God's likeness is stamped on us.
And that stamp declares that we belong wholly and entirely to God.
And next to that, who cares who owns the coin?
If we actually give to God what belongs to God the coin is a non-issue!!!
What matters is what we do with our lives!!!
Who are we going to give our lives to?
We can give them to Caesar or the devil.
We can throw them away.
Many of us do.
We can throw them away in order to become proverbial "rock stars" whatever that means to you or to me.
We can throw them away in allegiance to self and desire.
And time will go by fast.
"All [people] are like grass, and all their glory is like the flowers of the field; the grass withers and the flowers fall, but the word of the Lord stands forever."
I recently read that one of the members of the rock group AC/DC is now suffering from demetia.
He might not even remember much about all the glory and fame he experienced in his youth...
...which wasn't long ago.
There is nothing more sad than a wasted life.

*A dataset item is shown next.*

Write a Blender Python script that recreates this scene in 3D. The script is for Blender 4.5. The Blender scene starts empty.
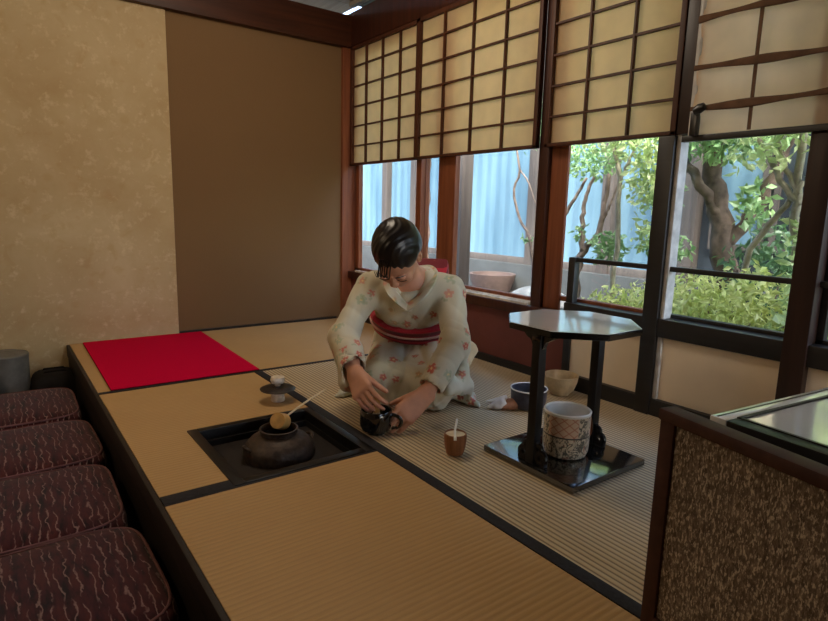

There is nothing more beautiful than a life given completely over to God.
Paul says in Galatians: "You are all God's children through faith in Christ Jesus...[and] heirs according to the promise"
When we give to God that which is God's, we are giving our lives to the God described by the prophet Isaiah for a people just as much at a loss to grasp the full magnitude of God's care as we:
"Can a woman forget her nursing child?...
Even these may forget, but I won't forget you.
See, I have inscribed you on the palms of my hands."
Of those who belong to Christ, Jesus says in John Chapter 10: they "listen to my voice.
I know them and they follow me.
I give them eternal life.
They will never die, and no one can snatch them from my hand."
Caesar's name and picture may be stamped on a coin, but for those who belong to Christ--our name and picture is stamped on the very palms of the hands of God!!!
Kind of like the old movie, "Maximum Overdrive" that which was created has lost its place and is trying to take control of that which created it.
And we see the chaos, the brokenness, the darkness which comes from that.
But Jesus has come into our world to save us from ourselves.
Through faith and pledging our loyalty, our allegiance to Christ--our rightful place in the order of the universe is restored.
This doesn't necessarily make life easy.
What it does do is it brings us a newness, a fullness, and a wholeness which takes the place of the emptiness and death which comes from pledging our allegiance to Caesar instead.
Jesus said, "Give to Caesar what belongs to Caesar and to God what belongs to God."
Who cares about coins when you can be reconciled to God?
Who cares about coins when your life can have real meaning, and you can know and experience unconditional love for God and other people.
Who cares about coins when you can be re-connected to the One Who loves you, to the One Who created you?
Life is short.
The flowers fade.
Power, strength, selfish desire run their course.
But a life given fully back to God is never wasted.